We are in the early stages of an EU-referendum campaign in the UK. If that campaign is fought on the basis of ‘We love the EU!’, it will probably be lost, and it will certainly accentuate the sense of alienation among the enormous number of Britons who feel that there is something wrong with the EU. There IS something wrong with the EU: we need to name it, and (if we are not to quit the EU) seek to change it. If we leave the EU-reform agenda to David Cameron (!), we are condemning ourselves to political irrelevance and the EU to becoming in practice and on balance even more of a dogmatically anti-ecological pro-growthist pro-big-business centralising undemocratic organisation than it already is.

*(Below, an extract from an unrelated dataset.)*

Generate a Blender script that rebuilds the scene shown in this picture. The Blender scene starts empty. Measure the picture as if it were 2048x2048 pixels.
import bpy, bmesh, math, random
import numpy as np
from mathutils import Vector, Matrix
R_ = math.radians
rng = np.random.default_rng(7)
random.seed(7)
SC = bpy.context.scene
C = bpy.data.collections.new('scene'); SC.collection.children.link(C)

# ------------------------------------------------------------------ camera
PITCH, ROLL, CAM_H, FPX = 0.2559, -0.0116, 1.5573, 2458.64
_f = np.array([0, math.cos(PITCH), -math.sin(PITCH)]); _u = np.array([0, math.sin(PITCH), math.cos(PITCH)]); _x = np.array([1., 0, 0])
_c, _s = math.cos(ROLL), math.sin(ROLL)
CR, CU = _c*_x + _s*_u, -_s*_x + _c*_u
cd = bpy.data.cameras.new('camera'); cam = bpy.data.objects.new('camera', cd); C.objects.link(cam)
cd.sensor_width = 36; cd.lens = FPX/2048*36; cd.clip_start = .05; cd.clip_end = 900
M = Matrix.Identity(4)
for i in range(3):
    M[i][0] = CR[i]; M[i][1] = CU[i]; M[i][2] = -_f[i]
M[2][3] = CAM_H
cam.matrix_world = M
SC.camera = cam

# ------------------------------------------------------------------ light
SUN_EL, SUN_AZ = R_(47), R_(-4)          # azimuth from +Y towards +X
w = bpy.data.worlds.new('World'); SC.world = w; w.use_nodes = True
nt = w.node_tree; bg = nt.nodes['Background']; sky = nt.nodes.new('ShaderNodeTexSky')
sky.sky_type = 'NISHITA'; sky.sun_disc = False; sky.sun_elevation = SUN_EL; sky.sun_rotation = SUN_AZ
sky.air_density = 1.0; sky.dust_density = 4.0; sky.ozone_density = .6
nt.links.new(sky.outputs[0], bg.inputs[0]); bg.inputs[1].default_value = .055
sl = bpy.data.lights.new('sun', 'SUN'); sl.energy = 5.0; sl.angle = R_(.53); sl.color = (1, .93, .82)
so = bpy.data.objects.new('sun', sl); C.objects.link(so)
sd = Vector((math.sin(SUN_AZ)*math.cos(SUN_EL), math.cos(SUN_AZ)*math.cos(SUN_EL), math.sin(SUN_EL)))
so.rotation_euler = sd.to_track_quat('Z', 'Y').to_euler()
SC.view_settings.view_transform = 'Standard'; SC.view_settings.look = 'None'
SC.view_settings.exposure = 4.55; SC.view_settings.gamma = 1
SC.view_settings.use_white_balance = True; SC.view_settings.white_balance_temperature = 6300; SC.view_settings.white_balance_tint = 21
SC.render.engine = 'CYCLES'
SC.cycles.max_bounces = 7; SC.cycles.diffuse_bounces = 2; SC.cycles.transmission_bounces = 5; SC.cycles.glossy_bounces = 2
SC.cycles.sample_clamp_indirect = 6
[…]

Moreover, just as Syriza’s negotiating position has been weakened by the fact that it is unwilling to countenance leaving the Euro, so we all lack any leverage so long as we are in effect willing for the EU to be as bad as it wants in as many respects as it wants… Until there are more voices joining ours in saying ‘So far and no further’ – until the kinds of changes that the Conservatives want (which would of course on balance make the EU even worse) are opposed by proposed changes pointing basically in the opposite direction – until there is a campaign to remake the EU in a greener image (for example) then one is batting on a losing wicket, and chasing an image of the EU that no longer reflects reality, if it ever did.

Those who want to stop TTIP, who want to aid countries like Greece, and who want to restore a social and democratic and ecological emphasis to Europe need to be consistently constructively-critical of the EU’s pro-‘globalisation’ agenda, and not to be merely blandly and crudely EU-philic. If Greens echo the LibDems’ or Labour’s vacant pro-gigantism EU-philic agenda, then we are missing a historic opportunity to set out the kinds of reasons for a radically different approach that were first brilliantly couched in Mike Woodin’s and Caroline Lucas’s book, Green Alternatives To Globalisation. Let’s not insult the intelligence of the British electorate: let’s tell the truth, and seize the moral high ground of being the true friends of the EU-project… by calling for its radical reform in the direction outlined above, as a condition for our campaigning to remain in it.

For make no mistake: a pro-TTIP EU and an EU determined to evacuate democracy in Greece of its meaning and to force the selling off of its assets – exactly what the left-green Syriza government came into power determined not to do! – is not an EU worth having.

Rupert Read is a Reader in Philosophy at the University of East Anglia, and Chair of Green House.